## Exercise goal
Every entry below should be repeated exactly; the pictures should not.

## Records from a data source
***

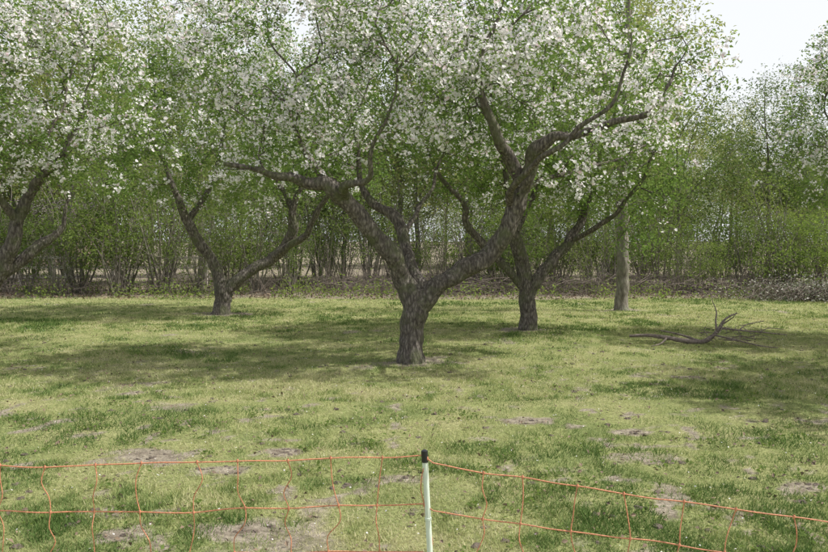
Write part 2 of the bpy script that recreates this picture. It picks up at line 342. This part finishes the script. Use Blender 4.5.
for i in range(34):
    px=-250+i*39+rng.uniform(-16,16); d=rng.uniform(43,54)
    if -200<px<110: d+=12
    v=rng.choice([0,1,2,4]); sc=rng.uniform(.9,1.35)*(1.15 if px<640 else .85)
    obj('deciduous_tree',W[v],(xs(px,d),d,0),we,rng.uniform(0,6.3),sc)
for i in range(38):
    px=-300+i*38+rng.uniform(-12,12); d=rng.uniform(66,90)
    obj('deciduous_tree',W[rng.choice([1,2,4])],(xs(px,d),d,0),we,rng.uniform(0,6.3),rng.uniform(1.0,1.4))

# ------------------------------------------------------------------ ground
def axis(a,b,st,lo,hi,nout):
    c=np.arange(a,b+1e-6,st); k=np.linspace(0,1,nout)[1:]**2.2
    return np.concatenate([(a-(a-lo)*k)[::-1],c,b+(hi-b)*k])
X=axis(-14,14,.08,-500,500,24); Y=axis(3,24,.08,-60,900,26)
XX,YY=np.meshgrid(X,Y); ZZ=gheight(XX,YY); nx,ny=len(X),len(Y)
so=soilmask(XX,YY)
i,j=np.meshgrid(np.arange(ny-1),np.arange(nx-1),indexing='ij'); a=(i*nx+j).ravel()
mb=MB(); mb.add(np.stack([XX,YY,ZZ],-1).reshape(-1,3),np.stack([a,a+1,a+nx+1,a+nx],-1),0,.5,True)
m,nt,o=newmat('lawn_ground'); tc=N(nt,'ShaderNodeTexCoord')
n1=N(nt,'ShaderNodeTexNoise',Scale=1.1,Detail=7,Roughness=.65); n2=N(nt,'ShaderNodeTexNoise',Scale=38,Detail=6,Roughness=.7); n3=N(nt,'ShaderNodeTexNoise',Scale=9,Detail=5,Roughness=.6)
for n_ in (n1,n2,n3): nt.links.new(tc.outputs['Object'],n_.inputs['Vector'])
g=ramp(nt,n1.outputs[0],[(.3,(.18,.225,.09)),(.5,(.28,.305,.135)),(.7,(.38,.365,.20))])
f=ramp(nt,n2.outputs[0],[(.3,(.40,.40,.36)),(.6,(1.05,1.05,1.0))])
mu=N(nt,'ShaderNodeMixRGB',blend_type='MULTIPLY'); mu.inputs[0].default_value=1; nt.links.new(g,mu.inputs[1]); nt.links.new(f,mu.inputs[2])
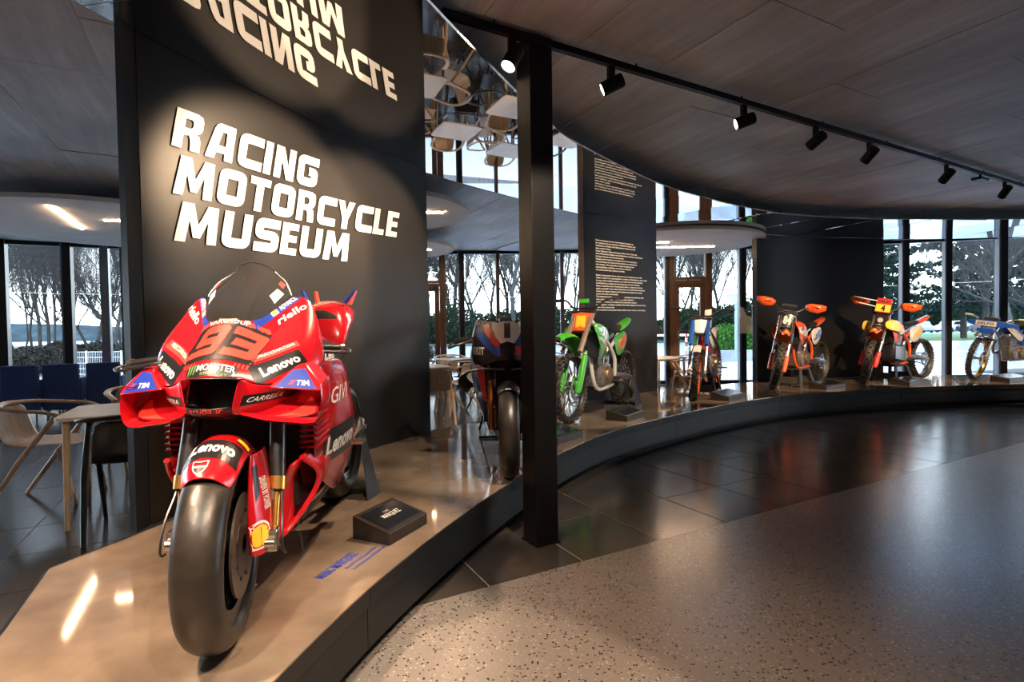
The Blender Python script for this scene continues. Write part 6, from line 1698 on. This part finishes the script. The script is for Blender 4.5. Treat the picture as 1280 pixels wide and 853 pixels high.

***

## Full output
Write part 2 of the bpy script that recreates this picture. It picks up at line 342. This part finishes the script. Use Blender 4.5.
for i in range(34):
    px=-250+i*39+rng.uniform(-16,16); d=rng.uniform(43,54)
    if -200<px<110: d+=12
    v=rng.choice([0,1,2,4]); sc=rng.uniform(.9,1.35)*(1.15 if px<640 else .85)
    obj('deciduous_tree',W[v],(xs(px,d),d,0),we,rng.uniform(0,6.3),sc)
for i in range(38):
    px=-300+i*38+rng.uniform(-12,12); d=rng.uniform(66,90)
    obj('deciduous_tree',W[rng.choice([1,2,4])],(xs(px,d),d,0),we,rng.uniform(0,6.3),rng.uniform(1.0,1.4))

# ------------------------------------------------------------------ ground
def axis(a,b,st,lo,hi,nout):
    c=np.arange(a,b+1e-6,st); k=np.linspace(0,1,nout)[1:]**2.2
    return np.concatenate([(a-(a-lo)*k)[::-1],c,b+(hi-b)*k])
X=axis(-14,14,.08,-500,500,24); Y=axis(3,24,.08,-60,900,26)
XX,YY=np.meshgrid(X,Y); ZZ=gheight(XX,YY); nx,ny=len(X),len(Y)
so=soilmask(XX,YY)
i,j=np.meshgrid(np.arange(ny-1),np.arange(nx-1),indexing='ij'); a=(i*nx+j).ravel()
mb=MB(); mb.add(np.stack([XX,YY,ZZ],-1).reshape(-1,3),np.stack([a,a+1,a+nx+1,a+nx],-1),0,.5,True)
m,nt,o=newmat('lawn_ground'); tc=N(nt,'ShaderNodeTexCoord')
n1=N(nt,'ShaderNodeTexNoise',Scale=1.1,Detail=7,Roughness=.65); n2=N(nt,'ShaderNodeTexNoise',Scale=38,Detail=6,Roughness=.7); n3=N(nt,'ShaderNodeTexNoise',Scale=9,Detail=5,Roughness=.6)
for n_ in (n1,n2,n3): nt.links.new(tc.outputs['Object'],n_.inputs['Vector'])
g=ramp(nt,n1.outputs[0],[(.3,(.18,.225,.09)),(.5,(.28,.305,.135)),(.7,(.38,.365,.20))])
f=ramp(nt,n2.outputs[0],[(.3,(.40,.40,.36)),(.6,(1.05,1.05,1.0))])
mu=N(nt,'ShaderNodeMixRGB',blend_type='MULTIPLY'); mu.inputs[0].default_value=1; nt.links.new(g,mu.inputs[1]); nt.links.new(f,mu.inputs[2])
The Blender Python script for this scene continues. Write part 6, from line 1698 on. This part finishes the script. The script is for Blender 4.5. Treat the picture as 1280 pixels wide and 853 pixels high.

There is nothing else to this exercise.